José Parlá has been working for more than twenty five years to establish a style of painting that transforms the language of the street into a hybrid form of abstraction and urban realism. From the outset, Parlá has sought to interpret his experience of cities that have served as crossroads in his life, from Miami to Brooklyn, San Juan to Havana, London to Tokyo, Istanbul to Hong Kong as a central theme in his work, while purposefully engaging with the rich history of painting since the rise of abstraction in the 1950s. His work provides markers of time, and is about the accumulation of information that settles like accretions upon the surfaces of walls and streets, like the lines on the hands and faces of the people who inhabit them. Parlá is known for his permanent installations of large-scale paintings and community engagement as a co-founder of Wide Awakes. In 2015 he painted the monumental mural ONE: Union of the Senses in the lobby of One World Trade Center. Other notable mural projects include Nature of Language at the James B. Hunt Jr. Library at North Carolina State University, and the mural Diary of Brooklyn at the Barclays Center, and Amistad América at The University of Texas at Austin. Solo institutional exhibitions of Parla’s work have been organized at The Bronx Museum of the Arts, New York (2020); Istanbul74’ a project of the Istanbul Biennial (2019); HOCA Foundation, Hong Kong (2019); Kennedy Center, Washington D.C. (2018); Neuberger Museum of Art, New York (2018); SCAD Museum of Art, Savannah (2017); National YoungArts Foundation, Miami (2016); and The High Museum of Art, Atlanta (2015). Parlá’s work is in several public collections including Pérez Art Museum Miami (PAMM); The British Museum, London; The Albright-Knox Art Gallery, Buffalo; POLA Museum of Art, Hakone, Japan; The Neuberger Museum of Art, Purchase, New York; El Espacio, Miami; and The National Museum of Fine Arts, Havana, Cuba. Parlá studied at Miami Dade Community College, New World School of the Arts, and Savannah College of Art & Design. He lives and works in Brooklyn, New York.
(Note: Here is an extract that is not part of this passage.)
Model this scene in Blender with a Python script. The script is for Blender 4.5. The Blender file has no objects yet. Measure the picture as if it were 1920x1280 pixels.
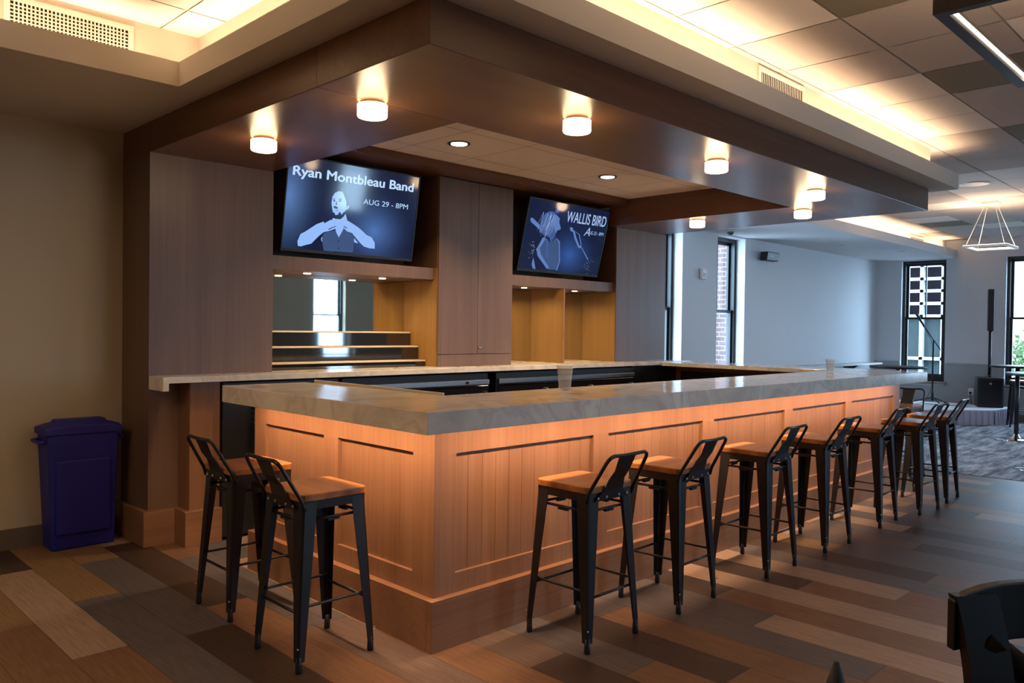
import bpy, bmesh, math, random
from mathutils import Vector, Matrix
random.seed(7)
scn = bpy.context.scene
C = scn.collection
R = math.radians

# ---------------------------------------------------------------- camera
F_PX, YAW, PITCH, ROLL = 1496.6, 0.7875, -0.0149, 0.0131
CAM = Vector((-2.2633, -2.7467, 1.42))
fw = Vector((math.cos(YAW)*math.cos(PITCH), math.sin(YAW)*math.cos(PITCH), math.sin(PITCH)))
r0 = Vector((math.sin(YAW), -math.cos(YAW), 0)); u0 = r0.cross(fw)
cr = math.cos(ROLL)*r0 + math.sin(ROLL)*u0
cu = -math.sin(ROLL)*r0 + math.cos(ROLL)*u0
cd = bpy.data.cameras.new('camera'); cam = bpy.data.objects.new('camera', cd); C.objects.link(cam)
cd.sensor_width = 36; cd.lens = F_PX*36/1920; cd.clip_start = 0.05; cd.clip_end = 200
cam.matrix_world = Matrix(((cr.x, cu.x, -fw.x, CAM.x), (cr.y, cu.y, -fw.y, CAM.y), (cr.z, cu.z, -fw.z, CAM.z), (0, 0, 0, 1)))
scn.camera = cam

# ---------------------------------------------------------------- world, exposure
SKY = 22.0
w = bpy.data.worlds.new('world'); scn.world = w; w.use_nodes = True
bg = w.node_tree.nodes['Background']; bg.inputs[0].default_value = (0.50, 0.72, 1.0, 1); bg.inputs[1].default_value = SKY
scn.view_settings.view_transform = 'Standard'; scn.view_settings.look = 'None'
scn.view_settings.gamma = 1; scn.view_settings.use_curve_mapping = False
scn.view_settings.exposure = 0.0

# key levels of the room (metres)
ZS, ZC, ZT, ZF = 2.716, 2.525, 3.07, 2.77      # soffit, canopy underside, tray ceiling, window side soffit
YW, YF, XE = 3.0, 3.01, 13.0                   # beige wall, window wall, far wall
XW, YS = -5.0, -8.0                            # walls behind the camera
WARM = (1.0, 0.56, 0.24)
WARM2 = (1.0, 0.69, 0.42)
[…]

Melanee C. Harvey is associate professor of art history in the Department of Art in the Chadwick A. Boseman College of Fine Arts at Howard University. She earned a B.A. from Spelman College and an M.A. and Ph.D. in American Art and Architectural History from Boston University. In addition to serving as coordinator for the art history area of study, she has served as programming chair for the James A. Porter Colloquium on African American Art and Art of the African Diaspora at Howard University since 2016. She has published on architectural iconography in African American art, Black Arts Movement artists, religious art of Black liberation theology and ecowomanist art practices. Her recent publications include a thematic introduction on motion for Movements, Motions, Moments: Photographs of Religion and Spirituality from the National Museum of African American History and Culture (Double Exposure Series) and an entry on the artistic activism of Benny Andrews in The Unforgettables: Expanding the History of American Art (University of California Press, 2022). During the 2020-2021 academic year, Melanee was in residence as the Paul Mellon Guest Scholar at the Center for Advanced Study in the Visual Arts at the National Gallery of Art. She is currently writing her first book entitled, Patterns of Permanence: African Methodist Episcopal Architecture and Visual Culture.